18 Mar | How can existing civil infrastructure be better managed? This lunch talk will discuss how quantitative methods can be used to improve the design of monitoring systems to better manage civil infrastructure.

by Ghayathiri Sondarajan

The management of existing civil infrastructure is challenging due to evolving function requirements, aging and climate change. Civil infrastructure often has hidden reserve capacity because of the conservative approaches used in construction design and practice.

The information collected through sensor measurements has the potential to improve the knowledge of structural behaviour, leading to better decisions on asset management. In this situation, the design of the monitoring system is an important task as it directly affects the information collected. However, this task is usually carried out by engineers using only qualitative rules of thumb and experience, reducing the information gain.

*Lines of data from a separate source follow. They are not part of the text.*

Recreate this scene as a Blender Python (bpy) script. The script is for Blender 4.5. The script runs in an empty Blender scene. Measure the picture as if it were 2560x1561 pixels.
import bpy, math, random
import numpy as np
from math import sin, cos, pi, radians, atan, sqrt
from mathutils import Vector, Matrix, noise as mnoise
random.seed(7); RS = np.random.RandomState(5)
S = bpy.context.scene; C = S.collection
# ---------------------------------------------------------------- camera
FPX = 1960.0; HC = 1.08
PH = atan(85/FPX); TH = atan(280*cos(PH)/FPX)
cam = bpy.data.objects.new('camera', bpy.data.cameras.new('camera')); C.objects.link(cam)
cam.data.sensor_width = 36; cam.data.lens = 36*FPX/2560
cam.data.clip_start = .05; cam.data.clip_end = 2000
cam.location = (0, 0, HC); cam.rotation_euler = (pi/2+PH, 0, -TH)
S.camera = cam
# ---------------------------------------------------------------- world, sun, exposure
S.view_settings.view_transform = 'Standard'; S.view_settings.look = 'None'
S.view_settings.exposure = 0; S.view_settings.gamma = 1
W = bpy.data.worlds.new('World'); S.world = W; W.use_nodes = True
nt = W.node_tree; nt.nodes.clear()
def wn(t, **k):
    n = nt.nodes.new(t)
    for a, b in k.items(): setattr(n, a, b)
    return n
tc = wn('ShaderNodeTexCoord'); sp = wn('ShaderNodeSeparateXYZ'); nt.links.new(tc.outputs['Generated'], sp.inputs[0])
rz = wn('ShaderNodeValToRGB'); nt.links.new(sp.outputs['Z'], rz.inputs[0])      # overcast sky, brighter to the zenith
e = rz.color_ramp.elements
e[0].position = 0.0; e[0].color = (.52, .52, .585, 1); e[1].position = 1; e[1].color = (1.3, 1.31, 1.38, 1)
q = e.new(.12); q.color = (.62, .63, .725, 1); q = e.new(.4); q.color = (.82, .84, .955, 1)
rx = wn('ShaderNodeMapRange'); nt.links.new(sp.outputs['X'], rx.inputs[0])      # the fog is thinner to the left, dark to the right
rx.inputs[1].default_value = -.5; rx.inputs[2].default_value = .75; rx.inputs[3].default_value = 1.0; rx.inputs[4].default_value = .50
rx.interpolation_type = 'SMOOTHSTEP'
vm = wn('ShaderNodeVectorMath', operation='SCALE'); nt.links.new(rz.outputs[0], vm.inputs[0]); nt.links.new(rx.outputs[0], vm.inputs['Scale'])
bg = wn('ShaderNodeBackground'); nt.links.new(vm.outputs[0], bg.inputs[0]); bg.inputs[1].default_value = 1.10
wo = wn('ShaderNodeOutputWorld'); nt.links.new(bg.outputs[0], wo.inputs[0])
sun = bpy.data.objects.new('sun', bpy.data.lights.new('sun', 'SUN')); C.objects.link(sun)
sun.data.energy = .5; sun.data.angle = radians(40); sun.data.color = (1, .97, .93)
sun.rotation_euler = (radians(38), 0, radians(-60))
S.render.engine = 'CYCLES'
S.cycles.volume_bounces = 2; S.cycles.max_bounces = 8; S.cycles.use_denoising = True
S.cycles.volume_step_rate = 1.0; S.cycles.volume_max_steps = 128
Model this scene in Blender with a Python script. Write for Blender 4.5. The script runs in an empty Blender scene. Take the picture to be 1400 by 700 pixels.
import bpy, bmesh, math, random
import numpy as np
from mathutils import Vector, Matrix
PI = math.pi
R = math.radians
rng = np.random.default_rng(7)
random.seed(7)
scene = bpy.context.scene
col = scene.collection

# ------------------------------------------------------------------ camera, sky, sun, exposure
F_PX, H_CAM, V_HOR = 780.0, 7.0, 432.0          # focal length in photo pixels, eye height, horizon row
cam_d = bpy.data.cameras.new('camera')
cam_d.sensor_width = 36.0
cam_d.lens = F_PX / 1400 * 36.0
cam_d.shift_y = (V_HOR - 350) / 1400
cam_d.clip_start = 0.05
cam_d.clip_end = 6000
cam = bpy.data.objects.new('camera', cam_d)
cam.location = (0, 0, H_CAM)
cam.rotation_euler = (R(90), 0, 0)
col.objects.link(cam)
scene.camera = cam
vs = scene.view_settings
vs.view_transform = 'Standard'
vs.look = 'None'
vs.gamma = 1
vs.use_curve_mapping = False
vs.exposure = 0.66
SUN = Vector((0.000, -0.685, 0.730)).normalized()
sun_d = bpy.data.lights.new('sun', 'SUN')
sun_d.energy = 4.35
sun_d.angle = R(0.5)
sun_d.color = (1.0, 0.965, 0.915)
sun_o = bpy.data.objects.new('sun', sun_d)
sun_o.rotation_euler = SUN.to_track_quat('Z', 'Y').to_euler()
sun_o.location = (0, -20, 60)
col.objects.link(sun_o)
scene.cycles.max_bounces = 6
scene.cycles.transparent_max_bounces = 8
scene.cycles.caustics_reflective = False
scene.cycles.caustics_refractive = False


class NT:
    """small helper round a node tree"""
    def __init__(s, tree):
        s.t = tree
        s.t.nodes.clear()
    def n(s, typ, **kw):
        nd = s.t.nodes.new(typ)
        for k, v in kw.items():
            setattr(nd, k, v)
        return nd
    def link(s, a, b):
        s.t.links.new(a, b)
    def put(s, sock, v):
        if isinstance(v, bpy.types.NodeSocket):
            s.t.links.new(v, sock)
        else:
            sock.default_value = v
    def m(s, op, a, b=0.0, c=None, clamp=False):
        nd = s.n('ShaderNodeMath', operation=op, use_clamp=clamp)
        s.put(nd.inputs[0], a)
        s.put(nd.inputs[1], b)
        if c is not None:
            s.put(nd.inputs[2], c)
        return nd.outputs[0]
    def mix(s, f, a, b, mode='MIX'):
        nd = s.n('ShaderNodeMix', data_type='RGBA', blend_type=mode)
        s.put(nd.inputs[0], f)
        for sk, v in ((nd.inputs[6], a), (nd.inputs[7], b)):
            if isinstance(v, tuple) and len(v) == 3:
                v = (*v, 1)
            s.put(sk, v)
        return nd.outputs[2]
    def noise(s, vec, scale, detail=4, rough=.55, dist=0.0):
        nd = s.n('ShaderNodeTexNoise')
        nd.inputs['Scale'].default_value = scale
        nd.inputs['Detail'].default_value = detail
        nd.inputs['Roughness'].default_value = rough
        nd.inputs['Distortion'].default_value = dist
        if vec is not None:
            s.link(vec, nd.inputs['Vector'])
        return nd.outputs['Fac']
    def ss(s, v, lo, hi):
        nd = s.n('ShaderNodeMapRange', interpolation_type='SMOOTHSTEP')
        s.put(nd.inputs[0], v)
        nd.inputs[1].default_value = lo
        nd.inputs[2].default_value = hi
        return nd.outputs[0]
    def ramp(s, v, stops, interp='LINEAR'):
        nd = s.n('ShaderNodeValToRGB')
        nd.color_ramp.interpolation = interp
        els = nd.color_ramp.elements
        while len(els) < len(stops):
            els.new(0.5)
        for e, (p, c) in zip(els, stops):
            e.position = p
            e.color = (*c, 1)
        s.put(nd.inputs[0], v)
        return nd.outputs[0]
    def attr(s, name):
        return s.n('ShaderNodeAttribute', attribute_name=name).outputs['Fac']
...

This talk will discuss how quantitative methodologies can improve the design of measurement systems. Several approaches will be presented in order to either maximize the information gain of a sensor configuration or obtain an optimal solution according to multiple conflicting performance criteria.

Additionally, a methodology will be introduced to assess whether monitoring information has the potential to influence asset-manager decisions. Several full-scale bridges will be used as case studies to illustrate the main findings of the speaker’s Ph.D. thesis.


The speaker

Numa Bertola is a Ph.D. researcher of the Cyber Civil Infrastructure project at the Future Cities Laboratory (Singapore-ETH Centre) in Singapore. In 2020, he has defended his thesis named ‘measurement-system design for structural identification’.

Before his work in Singapore, he completed his masters degree in structural engineering in 2016 and his bachelor degree in civil engineering in 2014, both at Ecole Polytechnique Federale de Lausanne (EPFL), Switzerland. His master thesis focused on fluid mechanics and the research was conducted in 2016 at the University of Queensland, Brisbane, Australia.